What are Government Securities?
Government Securities (G-Secs) are debt instruments issued by the Reserve Bank of India on behalf of the Government of India to finance fiscal expenditure. They are considered the safest fixed-income instruments because they carry sovereign guarantee — the full faith and credit of the Indian government. G-Secs come in various forms: Treasury Bills (T-Bills) with maturities of 91, 182, and 364 days for short-term needs, and dated Government Securities with maturities ranging from 5 to 40 years for longer-term investing. Since 2021, retail investors can buy G-Secs directly through the RBI Retail Direct platform.
Understanding Bond Yields and Pricing
Bond prices and yields move inversely — when interest rates rise, existing bond prices fall, and vice versa. The 10-year G-Sec yield serves as the benchmark for all fixed-income instruments in India and influences lending rates across the economy. AAA-rated corporate bonds offer a spread (premium) above the G-Sec yield to compensate for the slightly higher credit risk. Investors can earn returns from bonds in two ways: holding to maturity and collecting periodic coupon payments, or trading bonds in the secondary market to capture price appreciation when yields decline.

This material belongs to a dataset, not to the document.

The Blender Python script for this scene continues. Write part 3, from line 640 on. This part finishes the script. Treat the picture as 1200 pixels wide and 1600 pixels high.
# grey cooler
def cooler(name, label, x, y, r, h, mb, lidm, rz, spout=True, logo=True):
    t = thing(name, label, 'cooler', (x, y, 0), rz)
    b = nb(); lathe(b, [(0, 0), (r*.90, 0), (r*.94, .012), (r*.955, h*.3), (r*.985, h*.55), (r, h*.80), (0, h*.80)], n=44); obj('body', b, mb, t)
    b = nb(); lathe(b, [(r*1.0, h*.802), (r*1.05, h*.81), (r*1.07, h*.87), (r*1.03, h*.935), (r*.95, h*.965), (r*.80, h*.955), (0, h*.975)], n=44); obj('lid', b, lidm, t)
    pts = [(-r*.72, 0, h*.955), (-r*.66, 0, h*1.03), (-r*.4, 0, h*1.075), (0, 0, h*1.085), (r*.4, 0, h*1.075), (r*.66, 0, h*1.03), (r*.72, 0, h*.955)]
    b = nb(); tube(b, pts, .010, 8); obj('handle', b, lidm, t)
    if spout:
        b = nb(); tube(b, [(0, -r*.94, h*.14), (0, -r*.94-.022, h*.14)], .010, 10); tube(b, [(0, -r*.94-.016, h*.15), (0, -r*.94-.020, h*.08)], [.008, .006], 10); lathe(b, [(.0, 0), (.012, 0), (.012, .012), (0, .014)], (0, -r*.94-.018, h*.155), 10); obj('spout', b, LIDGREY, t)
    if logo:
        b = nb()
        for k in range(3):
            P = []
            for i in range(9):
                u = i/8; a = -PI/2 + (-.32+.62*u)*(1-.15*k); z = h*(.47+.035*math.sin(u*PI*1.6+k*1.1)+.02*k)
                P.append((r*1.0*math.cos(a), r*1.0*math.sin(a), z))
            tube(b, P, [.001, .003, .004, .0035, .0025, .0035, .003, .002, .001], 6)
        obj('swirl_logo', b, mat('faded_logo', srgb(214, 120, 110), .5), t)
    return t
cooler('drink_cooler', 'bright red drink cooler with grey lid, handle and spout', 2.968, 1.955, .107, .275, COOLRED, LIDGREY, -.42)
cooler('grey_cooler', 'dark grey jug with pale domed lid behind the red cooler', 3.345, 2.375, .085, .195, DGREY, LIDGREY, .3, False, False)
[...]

Role in a Diversified Portfolio
Government securities and high-quality bonds play a critical stabilising role in a portfolio. They provide predictable income, lower overall portfolio volatility, and act as a hedge during equity market downturns. Financial advisors typically recommend a bond allocation of 20 to 40 percent depending on your age, risk profile, and income needs. For conservative investors nearing retirement, the allocation may be even higher. Tax treatment depends on the holding period — gains on listed bonds held for more than 12 months qualify for long-term capital gains treatment. Indexation benefits are available for certain bond fund structures, improving post-tax returns.